Hay descripciones que son verdaderos cuadros velazqueños, en los que destaca, con la pintura de la recatada y sombría Inés, la fanfarrona figura del capitán:

Vistiendo coleto de ante,

calzadas espuelas de oro,

valona de encaje blanca,

bigote a la borgoñona,

melena desmelenada,

el sombrero guarnecido

con cuatro lazos de plata

un pie delante del otro,

y el puño en el de la espada.

A continuación viene la escena prodigiosa, que linda con el milagro. El juez ordena al escribano que cumpla con su deber. Adelantándose este, dice:

—Jesús, Hijo de María,

ante nos esta mañana

citado como testigo

por boca de Inés de Vargas,

¿juráis ser cierto que un día

a vuestras divinas plantas

juró a Inés Diego Martínez

por su mujer desposarla?

¿Qué ocurre entonces? Lo que cuenta la tradición y ha quedado prendido en la imagen que se venera: una talla morena y sarmentosa de Cristo, que tiene un brazo clavado en la cruz y el otro caído verticalmente, no por quiebra de la madera, sino expresamente tendido, con su hombro redondeado, en el que brilla el magro músculo. Ocurre la escena que pinta en poesía escalofriante el poeta:

Asida a un brazo desnudo,

una mano atarazada

vino a posar en los autos

la seca y hendida palma,

y allá, en los aires «¡Sí, juro!»

clamó una voz más que humana.

Medrosos e impresionados, vuelven la vista todos los asistentes hacia la imagen del Cristo, así interpelada, la cual

Los labios tenía abiertos

y una mano desclavada.

Ya no queda en el romance histórico sino pronunciar su sentencia el juez, que por medios tan singulares ha visto probada la promesa que invocaba Inés.
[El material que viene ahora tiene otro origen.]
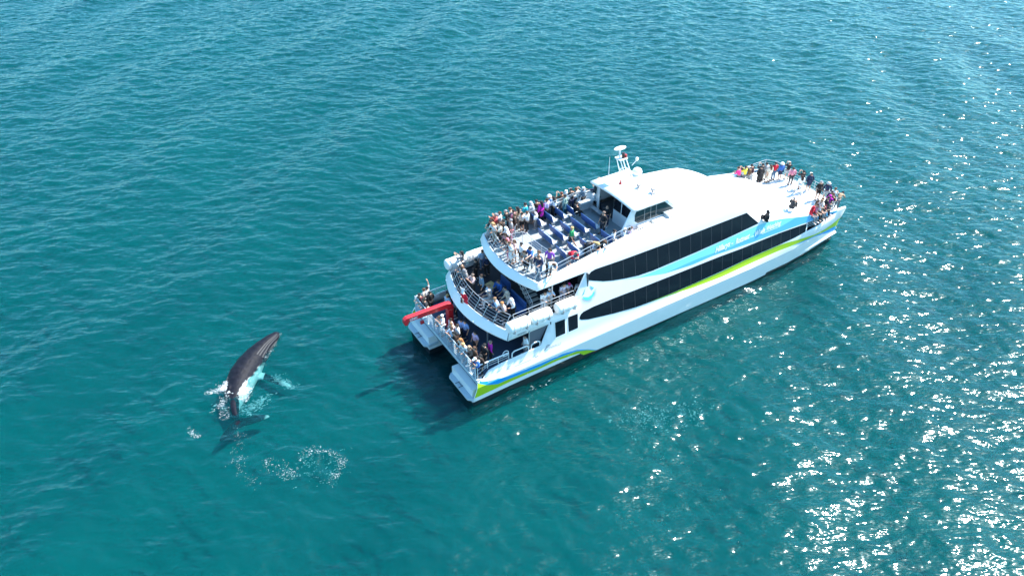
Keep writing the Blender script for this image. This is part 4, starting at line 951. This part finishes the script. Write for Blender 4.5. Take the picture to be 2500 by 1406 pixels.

Pero esta sentencia, adivinada ya, no necesita llegar a formularse, porque la joven, convulsionada por el milagro, no ha de insistir en llevar su pleito a final trance, sino que, tocada por la gracia divina, así manifestada en su favor, renunciará al esposo mortal, baladrón e infiel, por otro que no la engañe, y, como terminará el poeta:

Las vanidades del mundo

renunció allí mismo Inés

y espantado de sí propio,

Diego Martínez también.

Y de todo aquel cuadro poético, tan lleno de belleza y de sugestiones, solo quedará la imagen que perpetúa una leyenda evocadora y cuajada de valor histórico, en el crucificado moreno de la mano atarazada y desprendida, que ninguna turista joven deja de ir a visitar a Toledo, para rezarle una oración, después de haber puesto un alfilerito a la Virgen milagrosa «de los alfileres», que dicen concede un marido a cambio de esa ofrenda a toda muchacha; marido que las mozas pedirán al Cristo que sea más fiel y también más real en definitiva de lo que lo fue el velazqueño y presumido don Diego, arrepentido al fin de sus malas artes en materias amatorias.